You’ll Pay Annual Mortgage Insurance
You’ll also have to pay annual mortgage insurance each month. This is similar to Private Mortgage Insurance. However, you cannot cancel this insurance no matter how much you owe on the home. You pay it over the life of the loan.
Right now, the amount is only 0.35% of the outstanding loan amount. On the $100,000 example from above, you would owe $350 per year. This comes out to just $29.17 per month.
The Home Must be Modest
Because the USDA loan is for low to middle-income borrowers, they require that the home be modest. In other words, there should be adequate living room for a family of your size. But, there should not be any luxurious accommodations or excessive space.
The USDA requires that the home be safe, sanitary, and modest in size. They are not guaranteeing a loan for a luxurious home that is larger than you need. They also won’t insure homes that have a swimming pool or other unnecessary luxurious accommodations.
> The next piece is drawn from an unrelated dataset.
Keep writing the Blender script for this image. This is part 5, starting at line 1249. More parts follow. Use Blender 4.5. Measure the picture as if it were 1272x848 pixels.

You Cannot Qualify for Any Other Program
Finally, the USDA will not provide you with funding if you can qualify for another loan program. For example, let’s say you have a 650 credit score, a 29% front-end ratio, a 41% back-end ratio, and have $20,000 in savings. In this case, you may qualify for FHA financing. You have to put 3.5% of the loan amount down, which on a $100,000 loan, means $3,500. You have that plus more with your $20,000 in savings. You also have the credit scores and debt ratios to qualify.
If, on the other hand, you had a 640 credit score, only $3,000 in savings, and a 29/41 debt ratio, you would not qualify for FHA financing. You would not have the money to make the 3.5% down payment. In this case, you could qualify for the 100% USDA financing.
USDA loans provide a great opportunity to secure low-interest and low-cost 100% financing. Shop around with different approved lenders to find the best loan for you. Each lender can have their own requirements on top of what the government requires.